By: JD Author, Reporter-Journalist
The things you do for yourself are gone when you are gone, but the things you do for others remain.
They become your legacy.
~Ndukwe Kalu
They say that there are only two things in life that are definite, death and taxes. Taxes suck as we all know quite well each spring as we shuffle to get our forms in on time at the IRS, every time we pay the city, county or state for the things we own, and every time we stare at the receipt when we leave a store. But what about that death and the impact it has? Taxes may be a thing of permanency, but death, although the flesh is gone, it does not mean that we are. We live on if we choose. That is our legacy. The beauty of death is, if we choose, we can make it a beautiful thing that will impact those we love, who are left behind, a legacy.
Look back at those who have gone on before us. When people who were beloved to others while alive, they never are truly gone when they leave us. The impact they make on our lives, the warmth they bring to our hearts when we think of them, and the memories we hold, keep them alive in our thoughts. They become “frozen in time”, they become their legacy.

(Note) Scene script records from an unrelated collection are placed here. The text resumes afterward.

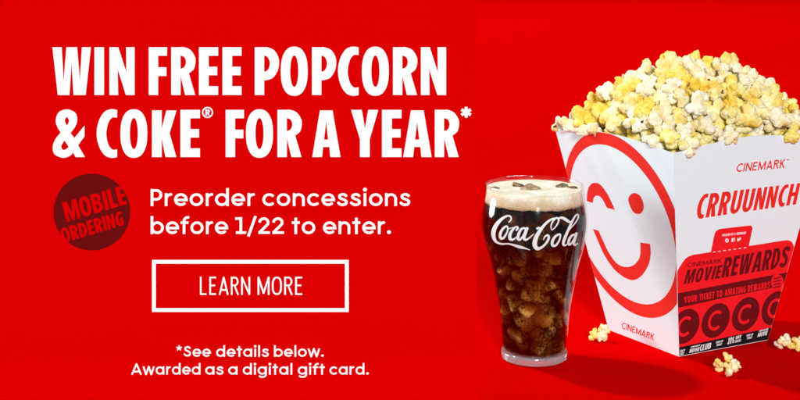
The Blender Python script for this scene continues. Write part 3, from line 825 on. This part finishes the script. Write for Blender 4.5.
# ------------------------------------------------------------------ the glass of cola
GX = 13.42
prof_out = [(0.00, 3.25), (0.9, 3.30), (1.8, 3.33), (2.8, 3.40), (4.8, 3.58), (7.0, 3.95), (9.3, 4.40), (11.0, 4.86), (12.3, 5.20), (13.4, 5.34), (14.4, 5.32), (15.4, 5.16), (16.3, 4.98), (17.0, 4.92), (17.45, 4.92)]
def rad_at(z):
    zs = [p[0] for p in prof_out]; rs = [p[1] for p in prof_out]
    for i in range(len(zs)-1):
        if zs[i] <= z <= zs[i+1]:
            a, b_, c, d = rs[max(i-1, 0)], rs[i], rs[i+1], rs[min(i+2, len(rs)-1)]
            t = (z-zs[i])/(zs[i+1]-zs[i])
            m1 = (c-a)/(zs[i+1]-zs[max(i-1, 0)])*(zs[i+1]-zs[i]); m2 = (d-b_)/(zs[min(i+2, len(zs)-1)]-zs[i])*(zs[i+1]-zs[i])
            return (2*t**3-3*t*t+1)*b_+(t**3-2*t*t+t)*m1+(-2*t**3+3*t*t)*c+(t**3-t*t)*m2
    return rs[-1]
def lathe(name, rz, mat, seg=96, close=False, jitter=None):
    """rz: list of (r, z); r = 0 ends close to a point"""
    V, F, ring = [], [], []
    for k, (r, z) in enumerate(rz):
        if r < 1e-6: ring.append([len(V)]*seg); V.append((0, 0, z)); continue
        ids = []
        for s in range(seg):
            a = 2*PI*s/seg; zz = z+(jitter(k, a) if jitter else 0)
            ids.append(len(V)); V.append((r*math.cos(a), r*math.sin(a), zz))
        ring.append(ids)
    rows = list(range(len(rz)-1))+([len(rz)-1] if close else [])
    for k in rows:
        A, B = ring[k], ring[(k+1) % len(rz)]
        for s in range(seg):
            t = (s+1) % seg
            q = []
            for i in (A[s], A[t], B[t], B[s]):
                if i not in q: q.append(i)
            if len(q) > 2: F.append(q)
    me = mesh_data(name, V, F, [mat], smooth=True)
    bm = bmesh.new(); bm.from_mesh(me); bmesh.ops.recalc_face_normals(bm, faces=bm.faces[:]); bm.to_mesh(me); bm.free()
    return me
glass = empty('drinking_glass', (GX, 0, 0), 'tall curved bell shaped glass with white script lettering, full of iced cola', 'glass')
WALL = 0.16
zz = [0.86+i*(17.3-0.86)/60 for i in range(61)]
rz = [(rad_at(z), z) for z in zz]+[(rad_at(17.4)-0.03, 17.42), (rad_at(17.4)-0.08, 17.46), (rad_at(17.4)-0.14, 17.40)]+[(rad_at(z)-WALL, z) for z in reversed(zz)]
obj('wall', lathe('wall', rz, m_glass, close=True), glass)
rz = [(0, 0.10), (2.4, 0.09), (2.75, 0.0), (3.05, 0.02), (3.2, 0.10), (3.27, 0.25), (rad_at(0.6), 0.55), (rad_at(0.84), 0.80), (rad_at(0.84)-0.05, 0.845), (2.9, 0.85), (2.0, 0.80), (0, 0.76)]
obj('base', lathe('base', rz, m_base), glass, (0, 0, 0))

# script lettering wrapped round the glass front
def pix_on_glass(px, py):
    """crop grid of the lettering (7.27 per pixel, origin 480,210) -> point on the glass"""
    u, v = 480+px/7.273, 210+py/7.273
    z = 11.0
    for _ in range(30):
        r = rad_at(z)+0.02
        dx = (u-400)/FPX*(CAM_D-r*0.9)-GX
        for _ in range(6):
            dx = max(-r*0.98, min(r*0.98, (u-400)/FPX*(CAM_D-math.sqrt(r*r-dx*dx))-GX))
        y = -math.sqrt(r*r-dx*dx)
        z = CAM_H-(v-HORIZON)/FPX*(CAM_D+y)
    r = rad_at(z)+0.02
    return (dx, -math.sqrt(max(r*r-dx*dx, 0)), z)
sw = []
def brush(pts, ws, closed=False, n=5):
    P = catmull(pts, n, closed); Wd = [w[0] for w in catmull([(w, 0) for w in ws], n, closed)]
    sw.extend(stroke(P, [max(w*1.45, 3.2) for w in Wd], closed))
brush([(208, 92), (226, 70), (222, 48), (200, 43), (168, 58), (135, 88), (108, 128), (97, 170), (104, 210), (124, 236), (160, 247), (205, 246), (245, 255), (285, 268), (325, 278), (365, 291)],
      [5, 7, 8, 9, 13, 18, 21, 22, 17, 11, 8, 7, 10, 15, 9, 2])
sw.append(('+', [(258, 258), (300, 264), (287, 280)]))
brush([(193, 118), (165, 138), (147, 175), (150, 205), (170, 204), (192, 172), (203, 138)], [9, 12, 14, 13, 11, 9, 8], True)
brush([(203, 138), (222, 132), (240, 126)], [4, 4, 4])
brush([(262, 150), (276, 132), (264, 122), (240, 140), (220, 174), (217, 205), (234, 216), (258, 204), (280, 182)], [8, 10, 9, 12, 15, 16, 12, 7, 4])
brush([(325, 132), (300, 140), (280, 178), (276, 208), (290, 216), (312, 190), (330, 150)], [9, 12, 14, 14, 11, 9, 9], True)
brush([(345, 128), (330, 168), (320, 202), (330, 217), (352, 208), (378, 186), (392, 172)], [14, 15, 15, 12, 8, 5, 3])
sw.append(('+', [(408, 128), (436, 122), (438, 136), (411, 143)]))
brush([(522, 148), (516, 118), (530, 82), (555, 58), (572, 66), (566, 96), (545, 128), (524, 146)], [4, 6, 8, 9, 9, 8, 6, 4])
brush([(566, 60), (528, 64), (485, 92), (442, 142), (408, 200), (398, 252), (415, 280), (448, 272), (482, 240), (500, 205), (494, 184), (474, 192), (460, 218)], [6, 9, 12, 16, 21, 23, 18, 12, 11, 12, 11, 8, 4])
brush([(560, 66), (590, 56), (618, 66), (645, 84), (668, 90)], [5, 12, 15, 13, 5])
brush([(580, 176), (550, 190), (527, 226), (527, 256), (550, 258), (574, 226), (584, 192)], [9, 12, 14, 13, 11, 9, 8], True)
brush([(712, 30), (694, 42), (668, 88), (640, 150), (614, 212), (606, 246), (618, 258), (640, 244)], [5, 8, 11, 13, 15, 14, 9, 4])
brush([(712, 30), (716, 52), (694, 92), (652, 142), (625, 190)], [5, 7, 6, 5, 4])
brush([(692, 178), (668, 186), (648, 216), (644, 246), (658, 250), (678, 222), (692, 190)], [8, 11, 13, 12, 10, 8, 8], True)
brush([(703, 166), (693, 200), (682, 240), (692, 256), (708, 240)], [12, 13, 13, 9, 4])
sw.append(('+', arc(711, 246, 4, 5, 0, 330, 11)))
sv, st_ = tri2d(sw)
# finer triangles so that the lettering follows the curve of the glass
sm = mesh_data('script_lettering', [pix_on_glass(*p) for p in sv], st_, [m_script])
sm.update()
bm = bmesh.new(); bm.from_mesh(sm)
for f in bm.faces:
    if f.calc_center_median().dot(f.normal) < 0: f.normal_flip()
bm.to_mesh(sm); bm.free()
so = obj('script_lettering', sm, glass); so['label'] = 'white flowing script printed round the front of the glass'

# cola: liquid and foam
drink = empty('cola', (GX, 0, 0.87), 'dark brown iced cola under a cream foam, filling the bell glass', 'drink')
FZ0, FZ1 = 15.6, 17.05
zz = [0.95+i*(FZ0+0.1-0.95)/50 for i in range(51)]
rz = [(0, 0.9)]+[(rad_at(z)-WALL-0.012-(0.2 if k == 0 else 0), z) for k, z in enumerate(zz)]+[(0, FZ0+0.1)]
obj('liquid', lathe('liquid', [(r, z-0.87) for r, z in rz], m_liquid), drink)
def foam_jit(k, a):
    if k in (1, 2): return 0.20*noise.noise(Vector((math.cos(a)*5, math.sin(a)*5, 2.0)))+0.12*noise.noise(Vector((math.cos(a)*17, math.sin(a)*17, 4.0)))
    return 0.035*noise.noise(Vector((math.cos(a)*4*k, math.sin(a)*4*k, k*1.7)))
ri = lambda z: rad_at(z)-WALL-0.015
rz = [(0, FZ0+0.16), (ri(FZ0)-0.4, FZ0+0.16), (ri(FZ0-0.1)-0.02, FZ0)]+[(ri(z), z) for z in (FZ0+0.25, FZ0+0.5, FZ0+0.8, FZ0+1.0, FZ1)]+[(ri(FZ1)-0.12, FZ1-0.05)]
rz += [(r, FZ1-0.09+0.05*math.sin(r*2.3)) for r in (4.3, 3.8, 3.3, 2.8, 2.2, 1.6, 1.0, 0.5)]+[(0, FZ1-0.09)]
obj('foam', lathe('foam', [(r, z-0.87) for r, z in rz], m_foam, jitter=foam_jit), drink)

# ice cubes
def ice_mesh(seed, mat):
    rnd.seed(seed)
    bm = bmesh.new(); bmesh.ops.create_cube(bm, size=2)
    bmesh.ops.subdivide_edges(bm, edges=bm.edges[:], cuts=9, use_grid_fill=True)
    V = []
    for v in bm.verts:
        p = v.co; q = Vector((p.x, p.y, p.z))
        n6 = (abs(q.x)**5+abs(q.y)**5+abs(q.z)**5)**(1/5)
        q = q/n6
        k = Vector((seed*2.1, seed, 0))
        q *= 1+0.13*noise.noise(q*1.1+k)+0.07*abs(noise.noise(q*2.3+k))+0.02*noise.noise(q*7+k)
        v.co = q*U
    me = bpy.data.meshes.new('ice_cube'); bm.to_mesh(me); bm.free(); me.materials.append(mat)
    me.polygons.foreach_set('use_smooth', [True]*len(me.polygons))
    return me
ICE = [ice_mesh(s, m_ice) for s in range(6)]
ICET = [ice_mesh(20+s, m_ice_top) for s in range(4)]
rnd.seed(21); ice = []
for _ in range(6000):
    z = rnd.uniform(1.7, 14.6); s = rnd.uniform(0.8, 1.4)
    rm = rad_at(z)-WALL-s*1.13-0.06
    r = rm*(1-rnd.random()**2.2) if rnd.random() < 0.35 else rm-(rnd.uniform(0, 0.12) if z < 8.0 else rnd.uniform(0.15, 0.55))
    a = rnd.uniform(0, 2*PI); p = np.array([r*math.cos(a), r*math.sin(a), z])
    if all(np.linalg.norm(p-q) > 0.60*(s+t) for q, t in ice):
        ice.append((p, s))
for k, (p, s) in enumerate(ice):
    o = obj('ice_cube', ICE[k % 6], None, (GX+p[0], p[1], p[2])); o.scale = (s*0.95, s*rnd.uniform(0.85, 1.0), s*rnd.uniform(0.85, 1.0))
    o.rotation_euler = (rnd.uniform(0, 6.28), rnd.uniform(0, 6.28), rnd.uniform(0, 6.28))
    lvl = 'in the lower half of the glass' if p[2] < 7 else 'in the upper half of the glass'
    tag(o, 'amber tinted ice cube sunk in dark cola '+lvl, 'ice cube', 'ice cubes sunk in the cola, '+lvl)
tops = [((-1.45, 1.7), 0.62, -0.10, 'dark wet ice cube poking through the foam near the back rim'),
        ((-0.4, -0.5), 0.85, -0.20, 'amber ice cube poking through the middle of the foam'),
        ((2.9, 0.9), 0.58, -0.12, 'dark brown ice cube poking through the foam near the right rim'),
        ((3.85, 0.25), 0.46, -0.10, 'small brown ice piece beside the right rim of the foam'),
        ((-3.9, -0.1), 0.44, -0.12, 'small pale brown ice piece at the left rim of the foam')]
for k, ((u, v), s, dz, lab) in enumerate(tops):
    x, y, z = GX+u, v, FZ1-0.08
    me = ICET[k % 4] if k not in (1, 4) else ice_mesh(30+k, m_ice_pale)
    o = obj('ice_cube', me, None, (x, y, z+dz+0.07)); o.scale = (s, s*0.9, s*0.42); o.rotation_euler = (rnd.uniform(-0.3, 0.3), rnd.uniform(-0.3, 0.3), rnd.uniform(0, 6.28))
    tag(o, lab, 'ice cube')
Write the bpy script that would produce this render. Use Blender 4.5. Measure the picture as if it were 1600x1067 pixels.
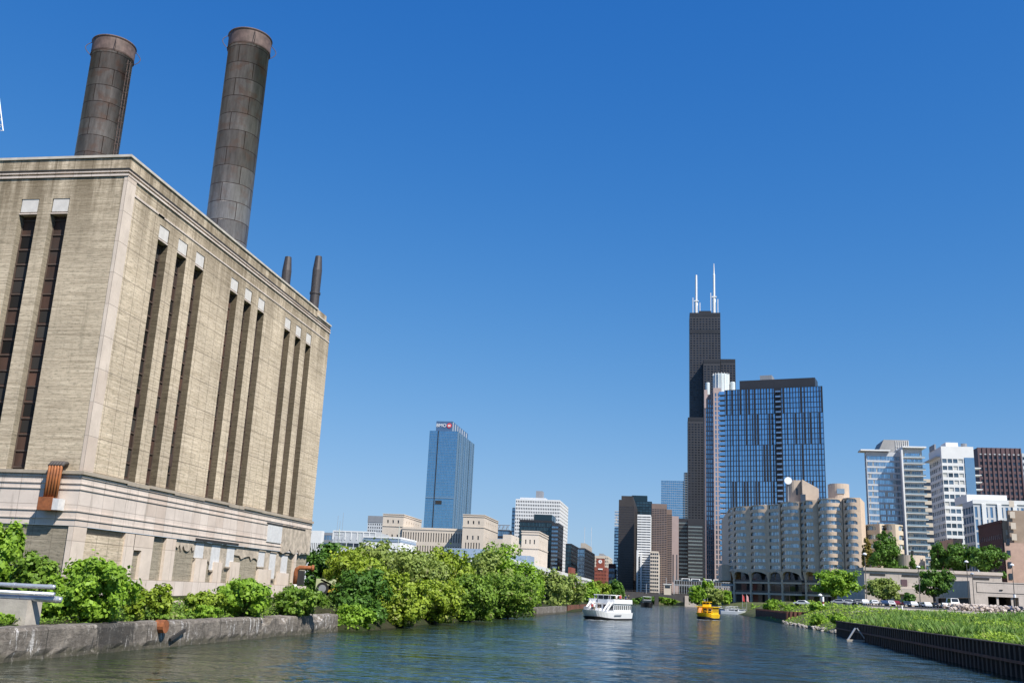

I think about the wonderful memories I have of my grandmother and her legacy over the 9 decades plus that she was alive. What a remarkable journey and a legacy she left behind for me to reflect on. In her early years, before I was even born, she was quite the go-getter when it came to making a difference in her community. Her selfless acts of doing for others live on in the stories of her childhood and youth and chasing the food trains to collect discarded morsels to help feed her 6 younger siblings, who were hungry and poor. Her mother worked hard to provide for them. Her father worked as well, but spent the majority of his income on alcohol. In the early 1920’s one did not have a food pantry to rely on when things got tight and there wasn’t much to put on the table.
My grandmother would run along the railroad tracks in Farmer’s City, Indiana, waiting for the trains heading through to Chicago that carried fruits and vegetables to the cities wealthy. They would often throw out the side of the storage cars all the food not fit for the upper society, before heading into the main station. My grandmother would collect the bruised fruits and tainted vegetables, so she could take them home so her mother could salvage edible parts to feed them. She never thought twice about the risks of a fruit crate hitting her or slipping and falling onto the tracks. Her only thought was helping her mother to feed her brothers and sisters. Not only was that selfless, it was courageous.
Later in her life she stood out among some family for her gutsy determination to be different than most wives and mothers of her time. In the early 40’s, back when women were busy working only to keep their homes, children and husband organized, clean and tidy, my grandmother went above and beyond to fight the city of Detroit, to try and make a difference. Long before Detroit became the pit of trash and degradation it has become today, my grandmother fought the city over dump sites and the spreading of waste next to schools and parks when they decided to just pitch city trash collected next to a school in a poorer neighborhood, with no regard to the smell, leakage into the ground and risks it placed on people and their health. After calling city officials and trying to see who would respond and getting no positive results, she took action. She became one of the first women to launch a one-woman campaign and start a petition against the city of Detroit.
Door to door, pushing her small children in a buggy, she collected enough signatures and eventually the city made changes. But of course not after receiving some scorn from men and their disdain to a woman speaking up against the city, after all women back then shouldn’t have a voice. Sure women earned the right to vote in 1920, but they were still considered people without much of a voice. Not my grandmother, she wanted everyone to hear her, no matter what they thought. How many of us today have that kind of determination to speak out when everyone else stays silent when we see something that isn’t right?
My grandmother carried this giving spirit and kindness for everyone and everything throughout the rest of her life. I can recall many a time when she spent her last few years with me that her courage never left. She may have started moving slower, forgetting inanimate facts, dates and times, but she never lost the ability to feel kindness and love to share. Even at age 91 she would beg me to help her into the car, so we could pass out sandwiches to the hungry and homeless, always reminding me “but for the grace of God, that is not us, and we should share our bounty with those who have not”. That sticks with me to this day.
Every time I recall those wonderful people in my life that are “frozen in time”, I think about my legacy. If I could only accomplish half the compassion and caring my grandmother did, I would feel I had accomplished something. I often ask myself what can I do today, that will be remembered when I am physically gone? What can I do to impact the generations to follow me?
What are you doing to create lasting memories after your gone? What are you going to be remembered by those who know you when you’re gone? What will your legacy be? Will you be “frozen in time”? Or is your heart beyond compassion and be only known for the coldness it currently contains? Reach out, make changes, create a memories your family will admire and learn to carry on through memories of your life.